Negli anni in cui Frances Yates tentava l’ammissione a Oxford e si laureava come esterna allo University College di Londra, il numero delle ragazze cui era concesso di ricevere un’istruzione universitaria era rigidamente limitato. Una situazione che non migliorò nel decennio successivo. Secondo le statistiche dell’Almanacco Whitaker (citato da Virginia Woolf in Le Tre ghinee), nel 1934 le studentesse che frequentavano Cambridge non dovevano superare un totale di cinquecento allieve, mentre per gli studenti maschi (5328 iscritti) non vi erano limitazioni di sorta.
Non so se Yates abbia mai riflettuto sul difficile accesso delle donne all’Università, sulla povertà dei colleges femminili o sulle discriminazioni che le studentesse e le insegnanti, tenute ai margini della vita universitaria, subivano a Newnham e Girton dove sua sorella Hannah si era laureata. Non era femminista e sui diritti delle donne (voto, istruzione, lavoro) non ha mai speso una parola. Di certo però considerava una fortuna, per la sua libertà di studiosa, essere sfuggita all’impronta dell’ambiente accademico.
Solo per il Master in francese fu studentessa a tempo pieno e due professori, Brandin ed Eccles, colpiti dalla sua viva intelligenza e dal taglio originale dei suoi studi si occuparono di lei, le scrissero ottime referenze. Ma invano.
Accademicamente parlando, Frances era isolata. Nessuna borsa di studio, nessuna proposta di lavoro. Doveva perciò pagare di tasca sua i viaggi da Claygate a Londra, l’iscrizione alla London Library e le varie spese relative ai lavori che svolgeva nelle biblioteche londinesi e al Public Record Office.
In un passo di Frammenti autobiografici Frances scrive:
«Data la serie di curiose circostanze grazie o a causa delle quali persi il treno della carriera quando ero più giovane, ero sfuggita a qualsiasi tipo di formazione tradizionale, non avevo alcun vincolo con il sistema scolastico ed ero libera di seguire qualsiasi filone di ricerca mi si presentasse davanti. Questo “essere sempre al di fuori” mi procurò un’inestimabile libertà, ma volle anche dire che per molti anni restai diffidente e insicura della mia posizione, poiché non ne avevo alcuna fino a quando Florio mi condusse a Bruno, e Bruno al Warburg Institute»
È straordinario come Yates sia stata capace di rovesciare uno svantaggio, la sua tutt’altro che ortodossa formazione intellettuale, in una occasione di libertà. Era orgogliosa di essere ciò che era: una outsider, una ragazza che si era inoltrata nel campo della ricerca storica a modo suo, con fiera indipendenza, grazie anche alle relazioni di amicizia e di scambio con altre studiose come lei libere e anticonformiste.
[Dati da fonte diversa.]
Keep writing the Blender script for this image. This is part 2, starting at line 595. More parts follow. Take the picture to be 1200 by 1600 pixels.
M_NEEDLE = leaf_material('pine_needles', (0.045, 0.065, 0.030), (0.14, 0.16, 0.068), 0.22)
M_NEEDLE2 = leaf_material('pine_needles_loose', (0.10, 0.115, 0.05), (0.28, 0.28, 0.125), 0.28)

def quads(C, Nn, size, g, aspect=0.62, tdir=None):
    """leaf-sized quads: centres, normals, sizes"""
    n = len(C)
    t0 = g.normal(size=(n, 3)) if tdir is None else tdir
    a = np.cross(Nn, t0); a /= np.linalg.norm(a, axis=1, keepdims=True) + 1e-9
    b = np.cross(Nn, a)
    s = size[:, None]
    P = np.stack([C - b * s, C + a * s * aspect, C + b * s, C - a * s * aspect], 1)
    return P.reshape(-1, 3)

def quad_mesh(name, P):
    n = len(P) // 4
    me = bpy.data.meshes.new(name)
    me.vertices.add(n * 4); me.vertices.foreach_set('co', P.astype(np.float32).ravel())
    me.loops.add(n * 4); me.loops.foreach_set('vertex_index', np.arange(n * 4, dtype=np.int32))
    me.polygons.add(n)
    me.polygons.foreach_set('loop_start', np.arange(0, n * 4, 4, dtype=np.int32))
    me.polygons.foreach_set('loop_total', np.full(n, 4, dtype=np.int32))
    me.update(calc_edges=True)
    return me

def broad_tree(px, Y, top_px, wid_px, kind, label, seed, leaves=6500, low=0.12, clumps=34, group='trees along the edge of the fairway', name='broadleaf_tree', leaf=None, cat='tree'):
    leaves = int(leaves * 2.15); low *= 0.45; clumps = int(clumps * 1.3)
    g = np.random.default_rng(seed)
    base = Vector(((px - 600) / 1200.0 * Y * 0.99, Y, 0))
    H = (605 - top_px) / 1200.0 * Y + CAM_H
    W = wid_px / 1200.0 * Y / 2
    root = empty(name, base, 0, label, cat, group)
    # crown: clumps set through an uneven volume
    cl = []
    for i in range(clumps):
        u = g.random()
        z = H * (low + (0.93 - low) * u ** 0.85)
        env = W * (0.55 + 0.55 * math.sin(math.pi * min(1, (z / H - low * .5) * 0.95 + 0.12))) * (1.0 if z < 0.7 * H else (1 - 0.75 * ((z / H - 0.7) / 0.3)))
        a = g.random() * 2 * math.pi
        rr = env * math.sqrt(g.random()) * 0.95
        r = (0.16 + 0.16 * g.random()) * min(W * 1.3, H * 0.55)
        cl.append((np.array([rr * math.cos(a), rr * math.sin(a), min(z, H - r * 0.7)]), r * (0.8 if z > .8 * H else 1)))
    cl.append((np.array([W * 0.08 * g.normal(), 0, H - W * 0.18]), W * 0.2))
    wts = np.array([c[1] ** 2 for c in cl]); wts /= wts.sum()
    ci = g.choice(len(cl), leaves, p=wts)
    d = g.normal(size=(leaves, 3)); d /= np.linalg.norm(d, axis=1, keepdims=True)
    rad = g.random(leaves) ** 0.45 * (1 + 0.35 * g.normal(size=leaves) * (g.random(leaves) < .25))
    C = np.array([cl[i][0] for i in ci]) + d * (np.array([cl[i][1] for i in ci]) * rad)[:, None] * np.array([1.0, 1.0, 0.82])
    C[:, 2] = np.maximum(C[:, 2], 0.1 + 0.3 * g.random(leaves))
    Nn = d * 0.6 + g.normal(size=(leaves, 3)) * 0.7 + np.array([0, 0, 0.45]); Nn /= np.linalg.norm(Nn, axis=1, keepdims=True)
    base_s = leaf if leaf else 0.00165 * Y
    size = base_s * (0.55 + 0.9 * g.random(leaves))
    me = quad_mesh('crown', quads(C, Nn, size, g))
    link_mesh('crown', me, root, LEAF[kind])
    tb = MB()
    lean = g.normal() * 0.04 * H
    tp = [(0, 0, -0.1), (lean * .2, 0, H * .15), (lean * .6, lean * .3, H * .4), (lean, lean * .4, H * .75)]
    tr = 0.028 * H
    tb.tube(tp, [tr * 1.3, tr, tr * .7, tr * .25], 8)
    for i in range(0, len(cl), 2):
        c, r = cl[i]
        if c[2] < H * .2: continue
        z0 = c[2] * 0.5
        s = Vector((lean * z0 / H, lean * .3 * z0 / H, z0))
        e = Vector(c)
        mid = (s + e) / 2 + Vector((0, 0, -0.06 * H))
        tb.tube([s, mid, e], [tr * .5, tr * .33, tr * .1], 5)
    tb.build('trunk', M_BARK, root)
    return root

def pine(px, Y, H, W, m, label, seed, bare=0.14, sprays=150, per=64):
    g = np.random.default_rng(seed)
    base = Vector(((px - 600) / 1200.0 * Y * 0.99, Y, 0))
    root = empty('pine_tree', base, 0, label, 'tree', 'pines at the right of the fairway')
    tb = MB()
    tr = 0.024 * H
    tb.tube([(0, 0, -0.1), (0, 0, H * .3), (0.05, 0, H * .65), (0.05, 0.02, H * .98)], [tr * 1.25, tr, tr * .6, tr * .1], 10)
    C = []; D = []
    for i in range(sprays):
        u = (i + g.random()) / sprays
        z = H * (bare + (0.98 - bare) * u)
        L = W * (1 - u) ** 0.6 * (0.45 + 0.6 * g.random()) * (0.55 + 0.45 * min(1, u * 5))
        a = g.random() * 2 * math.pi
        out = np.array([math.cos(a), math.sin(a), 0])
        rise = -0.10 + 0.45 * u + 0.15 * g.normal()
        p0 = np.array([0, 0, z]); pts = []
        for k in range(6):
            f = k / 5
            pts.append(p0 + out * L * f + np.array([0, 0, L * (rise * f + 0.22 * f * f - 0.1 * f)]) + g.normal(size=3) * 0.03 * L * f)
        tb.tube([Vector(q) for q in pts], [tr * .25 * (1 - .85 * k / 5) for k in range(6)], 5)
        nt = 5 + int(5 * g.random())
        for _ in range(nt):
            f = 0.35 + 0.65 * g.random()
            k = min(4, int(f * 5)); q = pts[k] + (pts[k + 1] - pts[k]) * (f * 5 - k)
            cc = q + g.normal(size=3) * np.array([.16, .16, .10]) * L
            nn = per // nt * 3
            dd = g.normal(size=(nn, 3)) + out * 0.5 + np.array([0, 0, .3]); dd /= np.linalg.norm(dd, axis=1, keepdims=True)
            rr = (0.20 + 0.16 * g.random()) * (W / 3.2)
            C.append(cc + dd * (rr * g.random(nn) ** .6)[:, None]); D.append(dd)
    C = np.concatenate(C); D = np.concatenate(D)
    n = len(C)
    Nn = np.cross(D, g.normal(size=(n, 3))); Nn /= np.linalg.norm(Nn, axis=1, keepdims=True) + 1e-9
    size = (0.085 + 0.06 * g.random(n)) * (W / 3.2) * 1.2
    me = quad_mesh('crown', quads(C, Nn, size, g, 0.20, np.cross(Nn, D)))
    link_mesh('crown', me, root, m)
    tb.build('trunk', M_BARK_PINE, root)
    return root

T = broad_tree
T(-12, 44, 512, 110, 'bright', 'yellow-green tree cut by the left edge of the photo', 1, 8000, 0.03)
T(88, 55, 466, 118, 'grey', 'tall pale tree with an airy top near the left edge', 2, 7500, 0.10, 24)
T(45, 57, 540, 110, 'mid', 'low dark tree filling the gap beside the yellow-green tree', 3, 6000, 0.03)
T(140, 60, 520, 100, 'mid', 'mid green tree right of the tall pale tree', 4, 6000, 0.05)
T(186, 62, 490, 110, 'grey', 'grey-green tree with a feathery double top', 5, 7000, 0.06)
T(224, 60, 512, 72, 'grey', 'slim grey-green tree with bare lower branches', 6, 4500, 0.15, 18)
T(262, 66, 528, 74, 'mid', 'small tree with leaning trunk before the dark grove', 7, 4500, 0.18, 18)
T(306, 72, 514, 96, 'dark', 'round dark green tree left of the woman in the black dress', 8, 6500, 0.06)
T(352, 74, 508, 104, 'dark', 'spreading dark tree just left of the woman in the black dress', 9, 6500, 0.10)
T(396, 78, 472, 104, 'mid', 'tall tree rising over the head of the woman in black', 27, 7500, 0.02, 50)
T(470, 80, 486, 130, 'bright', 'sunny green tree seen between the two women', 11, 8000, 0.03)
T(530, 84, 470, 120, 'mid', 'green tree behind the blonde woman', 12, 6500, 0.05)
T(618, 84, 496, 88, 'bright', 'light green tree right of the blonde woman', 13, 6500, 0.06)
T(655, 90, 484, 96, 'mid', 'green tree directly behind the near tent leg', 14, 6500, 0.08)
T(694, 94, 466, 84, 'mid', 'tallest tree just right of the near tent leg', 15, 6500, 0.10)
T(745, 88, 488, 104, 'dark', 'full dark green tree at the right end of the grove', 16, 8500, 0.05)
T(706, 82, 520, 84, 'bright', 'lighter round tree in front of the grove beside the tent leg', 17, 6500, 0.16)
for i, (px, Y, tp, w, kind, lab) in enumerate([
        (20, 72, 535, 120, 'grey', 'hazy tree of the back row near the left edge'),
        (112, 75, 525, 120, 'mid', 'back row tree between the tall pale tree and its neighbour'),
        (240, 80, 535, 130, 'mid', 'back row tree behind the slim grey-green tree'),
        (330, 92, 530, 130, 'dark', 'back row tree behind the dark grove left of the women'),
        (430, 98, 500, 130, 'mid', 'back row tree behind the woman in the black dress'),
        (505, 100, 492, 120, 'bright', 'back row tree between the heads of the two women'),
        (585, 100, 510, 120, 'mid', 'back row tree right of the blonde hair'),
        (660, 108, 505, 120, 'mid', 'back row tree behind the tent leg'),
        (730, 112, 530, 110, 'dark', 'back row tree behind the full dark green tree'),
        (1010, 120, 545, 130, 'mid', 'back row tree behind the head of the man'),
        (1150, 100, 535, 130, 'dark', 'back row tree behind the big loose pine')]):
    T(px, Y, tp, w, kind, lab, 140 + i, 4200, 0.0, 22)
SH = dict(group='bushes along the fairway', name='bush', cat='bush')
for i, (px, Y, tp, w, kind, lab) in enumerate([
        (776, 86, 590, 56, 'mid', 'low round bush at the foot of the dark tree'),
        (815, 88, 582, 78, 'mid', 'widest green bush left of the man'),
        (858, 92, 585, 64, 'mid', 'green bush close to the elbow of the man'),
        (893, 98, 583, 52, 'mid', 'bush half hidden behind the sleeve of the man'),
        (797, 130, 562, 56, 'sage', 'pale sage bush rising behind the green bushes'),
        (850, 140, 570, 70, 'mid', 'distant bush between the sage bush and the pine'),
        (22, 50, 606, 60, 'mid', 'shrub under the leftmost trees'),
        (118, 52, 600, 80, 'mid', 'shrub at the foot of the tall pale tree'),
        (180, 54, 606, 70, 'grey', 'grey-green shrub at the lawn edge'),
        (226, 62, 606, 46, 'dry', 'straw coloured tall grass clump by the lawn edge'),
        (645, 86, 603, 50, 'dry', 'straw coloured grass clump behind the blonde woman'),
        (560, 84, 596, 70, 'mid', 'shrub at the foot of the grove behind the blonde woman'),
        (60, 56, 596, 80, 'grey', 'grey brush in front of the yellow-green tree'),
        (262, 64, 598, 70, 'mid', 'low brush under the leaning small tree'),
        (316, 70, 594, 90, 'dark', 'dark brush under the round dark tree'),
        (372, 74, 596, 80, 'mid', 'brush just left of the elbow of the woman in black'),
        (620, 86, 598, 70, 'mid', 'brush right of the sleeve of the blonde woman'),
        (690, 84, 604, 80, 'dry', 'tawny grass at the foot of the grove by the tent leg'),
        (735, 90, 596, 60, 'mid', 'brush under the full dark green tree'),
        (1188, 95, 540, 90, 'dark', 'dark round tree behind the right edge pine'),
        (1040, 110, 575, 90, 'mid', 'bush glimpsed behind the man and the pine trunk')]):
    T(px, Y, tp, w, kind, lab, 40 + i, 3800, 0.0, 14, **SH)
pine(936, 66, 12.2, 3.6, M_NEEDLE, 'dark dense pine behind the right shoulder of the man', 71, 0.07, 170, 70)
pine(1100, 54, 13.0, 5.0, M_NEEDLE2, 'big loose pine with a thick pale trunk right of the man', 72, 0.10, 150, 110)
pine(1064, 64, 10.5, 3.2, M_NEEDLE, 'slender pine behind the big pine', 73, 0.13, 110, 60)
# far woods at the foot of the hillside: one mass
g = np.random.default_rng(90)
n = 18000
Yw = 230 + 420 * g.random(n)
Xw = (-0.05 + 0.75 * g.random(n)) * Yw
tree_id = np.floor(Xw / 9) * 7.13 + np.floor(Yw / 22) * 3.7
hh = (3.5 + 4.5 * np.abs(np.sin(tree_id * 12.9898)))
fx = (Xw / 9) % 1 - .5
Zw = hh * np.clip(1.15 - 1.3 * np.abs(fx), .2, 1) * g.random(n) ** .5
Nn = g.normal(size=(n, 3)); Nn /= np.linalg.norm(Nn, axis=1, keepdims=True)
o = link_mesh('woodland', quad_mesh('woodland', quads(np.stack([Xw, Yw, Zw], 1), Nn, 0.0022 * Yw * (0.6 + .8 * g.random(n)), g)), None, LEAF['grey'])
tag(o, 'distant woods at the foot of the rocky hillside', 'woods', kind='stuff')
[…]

Frances Yates –osserva la sua biografa– «si inserisce a pieno titolo in una cospicua tradizione di donne che raccontarono il Rinascimento in maniera molto dotta e creativa».
Isa Blagden (1818-1873); Julia Cartwright Ady (1851-1924); Violet Paget/Vernon Lee (1856-1935); Clara Longworth, Comtesse de Chambrun (1873-1955); Dorothea Waley (Cohen) Singer (1882-1964) sono solo alcune del nutrito numero di storiche indipendenti, contemporanee della Yates, che facevano ricerche e scrivevano in solitudine, fuori dalle costrizioni dell’istruzione formale e delle istituzioni accademiche dalle quali in genere erano escluse.